In the data, extract each line that holds the string "picture".

══════════════════════════════

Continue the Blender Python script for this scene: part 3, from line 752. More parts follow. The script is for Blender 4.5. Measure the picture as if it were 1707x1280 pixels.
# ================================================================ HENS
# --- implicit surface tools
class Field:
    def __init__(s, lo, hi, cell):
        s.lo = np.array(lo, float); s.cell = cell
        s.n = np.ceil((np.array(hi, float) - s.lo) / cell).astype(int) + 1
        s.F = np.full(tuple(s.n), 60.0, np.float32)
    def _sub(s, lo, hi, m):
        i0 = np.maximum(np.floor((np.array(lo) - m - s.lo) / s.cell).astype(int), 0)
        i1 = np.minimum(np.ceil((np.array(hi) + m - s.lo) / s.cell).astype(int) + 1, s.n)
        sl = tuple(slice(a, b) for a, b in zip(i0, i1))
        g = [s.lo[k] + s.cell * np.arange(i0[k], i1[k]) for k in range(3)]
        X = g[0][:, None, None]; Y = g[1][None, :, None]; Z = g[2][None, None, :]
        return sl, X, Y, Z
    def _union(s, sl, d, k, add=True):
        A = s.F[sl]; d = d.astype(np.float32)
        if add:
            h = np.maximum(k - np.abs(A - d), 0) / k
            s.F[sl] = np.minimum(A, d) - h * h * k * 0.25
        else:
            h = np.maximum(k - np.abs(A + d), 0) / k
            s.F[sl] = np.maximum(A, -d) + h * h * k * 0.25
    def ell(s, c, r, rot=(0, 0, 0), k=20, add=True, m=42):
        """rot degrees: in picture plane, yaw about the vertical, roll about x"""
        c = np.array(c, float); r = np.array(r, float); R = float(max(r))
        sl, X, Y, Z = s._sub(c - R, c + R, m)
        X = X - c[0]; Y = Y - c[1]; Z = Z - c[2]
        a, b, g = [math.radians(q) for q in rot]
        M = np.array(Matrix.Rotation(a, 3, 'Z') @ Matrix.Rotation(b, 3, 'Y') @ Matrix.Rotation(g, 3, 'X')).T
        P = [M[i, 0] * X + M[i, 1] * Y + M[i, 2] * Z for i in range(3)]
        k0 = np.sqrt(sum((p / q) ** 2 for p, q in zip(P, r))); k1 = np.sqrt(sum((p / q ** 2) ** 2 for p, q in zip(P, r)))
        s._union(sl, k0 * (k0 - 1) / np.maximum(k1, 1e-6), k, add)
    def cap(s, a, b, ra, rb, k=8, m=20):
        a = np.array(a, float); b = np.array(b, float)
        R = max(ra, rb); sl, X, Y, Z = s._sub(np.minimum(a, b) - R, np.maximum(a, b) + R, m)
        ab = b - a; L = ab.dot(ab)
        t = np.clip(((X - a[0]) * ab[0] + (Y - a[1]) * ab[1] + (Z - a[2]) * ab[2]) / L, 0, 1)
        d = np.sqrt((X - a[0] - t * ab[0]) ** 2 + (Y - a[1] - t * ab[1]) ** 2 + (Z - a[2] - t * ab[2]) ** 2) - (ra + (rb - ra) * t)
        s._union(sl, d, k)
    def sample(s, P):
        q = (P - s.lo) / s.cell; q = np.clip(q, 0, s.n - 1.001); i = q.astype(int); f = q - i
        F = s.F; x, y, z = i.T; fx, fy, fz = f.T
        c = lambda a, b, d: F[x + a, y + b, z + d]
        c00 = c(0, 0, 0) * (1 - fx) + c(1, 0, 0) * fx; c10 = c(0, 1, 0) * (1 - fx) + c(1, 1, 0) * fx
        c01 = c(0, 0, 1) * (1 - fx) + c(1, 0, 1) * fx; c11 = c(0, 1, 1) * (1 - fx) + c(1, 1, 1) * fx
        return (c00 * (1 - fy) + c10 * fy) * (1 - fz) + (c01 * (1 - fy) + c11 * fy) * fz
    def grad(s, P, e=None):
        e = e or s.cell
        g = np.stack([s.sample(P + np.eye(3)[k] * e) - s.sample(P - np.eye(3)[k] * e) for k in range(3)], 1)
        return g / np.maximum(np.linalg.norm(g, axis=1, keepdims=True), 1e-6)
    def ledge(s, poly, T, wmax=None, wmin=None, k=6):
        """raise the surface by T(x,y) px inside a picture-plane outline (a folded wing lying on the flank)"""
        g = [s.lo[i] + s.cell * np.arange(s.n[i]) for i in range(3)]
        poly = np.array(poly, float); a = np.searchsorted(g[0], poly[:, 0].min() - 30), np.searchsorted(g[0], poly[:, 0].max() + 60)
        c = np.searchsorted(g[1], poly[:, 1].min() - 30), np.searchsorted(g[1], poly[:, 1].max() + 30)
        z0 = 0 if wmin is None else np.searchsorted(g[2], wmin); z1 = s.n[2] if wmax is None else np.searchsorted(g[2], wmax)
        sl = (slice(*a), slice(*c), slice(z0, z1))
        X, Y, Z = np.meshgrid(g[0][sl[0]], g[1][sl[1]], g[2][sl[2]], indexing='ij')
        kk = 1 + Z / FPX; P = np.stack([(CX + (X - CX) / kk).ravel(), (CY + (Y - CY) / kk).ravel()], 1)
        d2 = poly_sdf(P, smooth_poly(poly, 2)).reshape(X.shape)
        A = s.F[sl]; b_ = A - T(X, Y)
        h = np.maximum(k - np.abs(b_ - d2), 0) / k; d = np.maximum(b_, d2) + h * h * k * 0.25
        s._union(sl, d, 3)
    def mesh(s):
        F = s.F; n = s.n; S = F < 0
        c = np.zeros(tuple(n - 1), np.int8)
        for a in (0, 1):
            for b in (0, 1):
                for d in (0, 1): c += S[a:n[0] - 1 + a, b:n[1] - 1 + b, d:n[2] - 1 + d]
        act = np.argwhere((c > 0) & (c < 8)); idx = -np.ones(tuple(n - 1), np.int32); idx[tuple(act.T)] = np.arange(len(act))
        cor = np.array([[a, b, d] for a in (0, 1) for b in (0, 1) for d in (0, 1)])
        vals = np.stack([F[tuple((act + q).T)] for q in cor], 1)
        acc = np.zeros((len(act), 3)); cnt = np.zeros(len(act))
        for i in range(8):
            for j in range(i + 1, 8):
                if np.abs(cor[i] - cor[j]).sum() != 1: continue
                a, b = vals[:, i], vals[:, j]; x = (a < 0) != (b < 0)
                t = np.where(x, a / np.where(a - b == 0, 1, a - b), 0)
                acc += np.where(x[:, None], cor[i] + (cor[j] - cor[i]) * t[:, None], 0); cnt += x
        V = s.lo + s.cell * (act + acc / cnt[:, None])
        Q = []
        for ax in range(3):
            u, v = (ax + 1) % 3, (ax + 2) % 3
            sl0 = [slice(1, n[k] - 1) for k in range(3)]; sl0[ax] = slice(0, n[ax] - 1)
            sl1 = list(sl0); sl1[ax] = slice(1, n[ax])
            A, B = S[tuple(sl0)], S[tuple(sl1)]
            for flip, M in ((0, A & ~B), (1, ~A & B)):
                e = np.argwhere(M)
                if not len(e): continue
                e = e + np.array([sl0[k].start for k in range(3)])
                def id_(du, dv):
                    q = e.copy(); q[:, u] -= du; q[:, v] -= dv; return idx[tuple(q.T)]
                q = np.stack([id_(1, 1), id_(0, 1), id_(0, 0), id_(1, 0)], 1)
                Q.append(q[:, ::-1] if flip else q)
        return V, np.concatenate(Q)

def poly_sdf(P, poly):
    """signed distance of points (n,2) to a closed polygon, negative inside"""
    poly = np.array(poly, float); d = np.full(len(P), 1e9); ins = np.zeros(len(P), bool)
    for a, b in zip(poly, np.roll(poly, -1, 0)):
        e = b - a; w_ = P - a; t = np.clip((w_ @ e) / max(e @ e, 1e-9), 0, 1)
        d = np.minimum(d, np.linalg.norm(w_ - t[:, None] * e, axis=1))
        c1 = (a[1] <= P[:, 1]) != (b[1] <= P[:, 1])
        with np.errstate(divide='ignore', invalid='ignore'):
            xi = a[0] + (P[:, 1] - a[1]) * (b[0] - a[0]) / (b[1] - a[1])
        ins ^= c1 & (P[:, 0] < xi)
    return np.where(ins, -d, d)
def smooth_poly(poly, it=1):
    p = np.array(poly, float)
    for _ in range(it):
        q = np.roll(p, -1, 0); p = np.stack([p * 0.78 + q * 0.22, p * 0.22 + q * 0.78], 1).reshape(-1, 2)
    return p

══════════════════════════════

Finished task ▸
Continue the Blender Python script for this scene: part 3, from line 752. More parts follow. The script is for Blender 4.5. Measure the picture as if it were 1707x1280 pixels.
        """rot degrees: in picture plane, yaw about the vertical, roll about x"""
        """raise the surface by T(x,y) px inside a picture-plane outline (a folded wing lying on the flank)"""